Foto: Anónimo, Parábola del rico y Lázaro

La crítica más tajante en el pensamiento moderno a la misericordia proviene de Nietzsche. “Nada más enfermo en nuestra enferma modernidad que la compasión cristiana” (Anticristo, n. 7). Para llegar a semejante juicio, antes pudo afirmar: “¿Qué es lo bueno? Todo lo que eleva en el hombre el sentimiento de poder, la voluntad de poder, el poder mismo. ¿Qué es lo malo? Todo lo que proviene de la debilidad… Los débiles y los fracasados deben perecer; ésta es la primera proposición de nuestro amor a los hombres. Y hay que ayudarlos a perecer. ¿Qué es lo más perjudicial que cualquier vicio? La acción compasiva hacia todos los fracasados y los débiles: el cristianismo” (Anticristo, n. 2).

No sólo causa perplejidad que se llegue a semejantes planteamientos, sino que haya quien se sienta seducido por su viscosa argumentación. El mérito del autor consistió en acertar la identificación del cristianismo con su misericordia, no en la valoración que hizo de ella.

Pero ¿es la misericordia una ofensa a la dignidad humana? El mismo Juan Pablo II abordó la paradoja del malestar que en ciertos frentes se genera ante la compasión, en los casos en que “percibimos principalmente en la misericordia una relación e desigualdad entre el que la ofrece y el que la recibe.
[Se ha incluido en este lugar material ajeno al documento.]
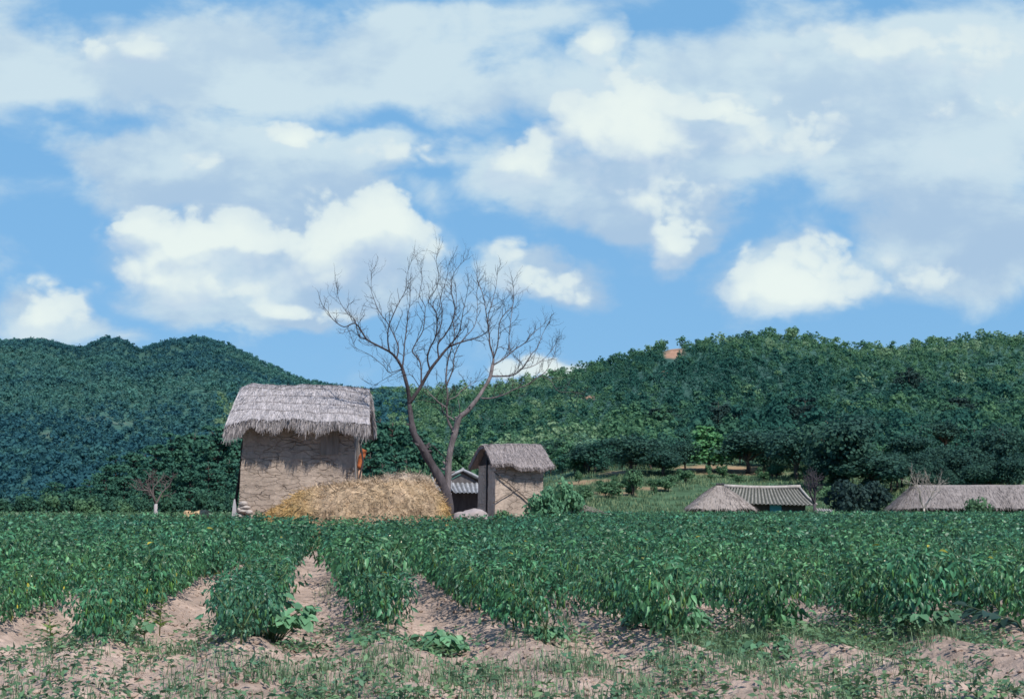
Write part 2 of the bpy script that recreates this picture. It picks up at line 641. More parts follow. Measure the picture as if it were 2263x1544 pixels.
def pepper_plant(seed, h=0.66, r=0.30, n=170, lsize=0.095):
    rng = np.random.default_rng(seed)
    st = MB()
    green = np.array([0.10, 0.16, 0.07])
    fork = np.array([rng.normal(0, 0.02), rng.normal(0, 0.02), 0.24 * h])
    tube(st, [[0, 0, -0.05], fork * 0.5 + rng.normal(0, 0.006, 3), fork], [0.011, 0.009, 0.008], 5, green * 0.9)
    for k in range(4):
        a = k * PI / 2 + rng.random()
        b = fork + np.array([math.cos(a) * r * 0.4, math.sin(a) * r * 0.4, 0.32 * h])
        tube(st, [fork, (fork + b) / 2 + rng.normal(0, 0.012, 3), b], [0.007, 0.006, 0.005], 4, green)
        for j in range(2):
            a2 = a + (j - 0.5) * 1.3
            c = b + np.array([math.cos(a2) * r * 0.42, math.sin(a2) * r * 0.42, (0.25 + 0.15 * rng.random()) * h])
            tube(st, [b, (b + c) / 2 + rng.normal(0, 0.012, 3), c], [0.005, 0.004, 0.002], 4, green * 1.1)
    lv = MB()
    P, R, s, C = pepper_leaves(rng, n, h, r, lsize=lsize)
    lv.scatter(LF, P, R, s, C)
    # hanging green pods
    pods = MB()
    for k in range(7):
        a = rng.random() * 2 * PI
        rr = r * (0.4 + 0.5 * rng.random())
        p = np.array([math.cos(a) * rr, math.sin(a) * rr, h * (0.4 + 0.4 * rng.random())])
        q = p + np.array([rng.normal(0, 0.015), rng.normal(0, 0.015), -0.08 - 0.03 * rng.random()])
        tube(pods, [p, p * 0.75 + q * 0.25, p * 0.4 + q * 0.6, q], [0.004, 0.009, 0.008, 0.001], 5, np.array([0.09, 0.19, 0.05]) * (0.7 + 0.6 * rng.random()))
    # small pale flowers
    nf = 5
    P2, R2, s2, _ = pepper_leaves(rng, nf, h * 1.02, r)
    lv.scatter(LK, P2, R2, np.full(nf, 0.022), np.tile(np.array([[0.6, 0.62, 0.5]]), (nf, 1)))
    lv.merge(pods)
    return st, lv


def rot_z(a):
    a = np.asarray(a, float)
    c, s, z, o = np.cos(a), np.sin(a), np.zeros_like(a), np.ones_like(a)
    return np.stack([np.stack([c, -s, z], -1), np.stack([s, c, z], -1), np.stack([z, z, o], -1)], -2)


# where a row starts (nearest plant) in distance, as a function of the row
def row_start(k):
    return {-1: 10.9, -2: 10.8, 0: 11.9, 1: 11.2, 2: 11.0, 3: 11.9}.get(k, 11.7 + 0.8 * math.sin(k * 1.7))


def in_field(x, y):
    """the pepper field: stops before the haystack and the barns, runs on to the village on the right"""
    a = x / y
    px = 1131.5 + FPX * a
    lim = np.interp(px, [-400, 480, 560, 640, 1000, 1080, 1250, 1300, 2263, 3000], [46, 46, 42.5, 38.3, 38.3, 47, 53, 82, 82, 82])
    gap = (px > 700) & (px < 752) & (y > 24) & (y < 40)
    return (y < lim) & ~gap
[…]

Consiguientemente estamos dispuestos a deducir que la misericordia difama a quien la recibe y ofende la dignidad del hombre” (Dives in misericordia, n. 6).

El mismo Papa dio la pauta para solucionar la dificultad. Esa perspectiva tiene lugar sólo cuando se considera la relación humana en su carácter exterior, comparando las capacidades y posibilidades de las personas. Más aún, sería incuestionable la crítica si la actitud compasiva encerrara el desprecio del hombre frágil, y con ello se renunciara a reconocer su valor o se le prolongara voluntariamente un estado de postración. La caridad así vivida sería opresora, sin duda, y no evangélica.

Existe otra manera de ver las cosas. Consiste en afirmar el valor indeleble del ser humano, independientemente del nivel de desgracia física o moral que se haya podido alcanzar. En este sentido, “la relación de misericordia se funda en la común experiencia de aquel bien que es el hombre, sobre la común experiencia de la dignidad que le es propia” (Dives in misericordia, n. 6). La reacción interior ante el mal del hermano no es entonces una afirmación de la propia superioridad, ni un simple estado emotivo que se supera cerrando los ojos, o una piadosa filantropía que escamotea el dolor. En la auténtica misericordia, el resorte que se despierta es la certeza de que el hermano, precisamente en cuanto ser humano, tiene un valor en sí mismo que va más allá y se mantiene por encima de la condición en la que se encuentre, y por ello mismo debe ser respetado y merece ser auxiliado y acompañado. Es una interpelación a la solidaridad que brota de la intuición de una dignidad afín.

Al afirmar la dignidad del prójimo, la misericordia proyecta otra convicción implícita: la del propio valor. Y ya no lo capta a partir del propio bienestar, sino advirtiendo que dicho valor se mantendría incluso en el caso de caer en el más hondo precipicio. La afirmación del yo no es entonces egoísta, sino apertura al amor.

El sustento último de la dignidad se abre, sin embargo, a una misericordia anterior. Porque más allá de nuestras debilidades, la afirmación decisiva de nuestro valor pende de una existencia recibida, de una bendición. Por eso invoca a Dios. La compasión humana, si es dócil a sus mecanismos interiores, descubre pronto su raíz religiosa y su aspiración a la plenitud. A partir de ello puede intuir también que Dios es misericordioso.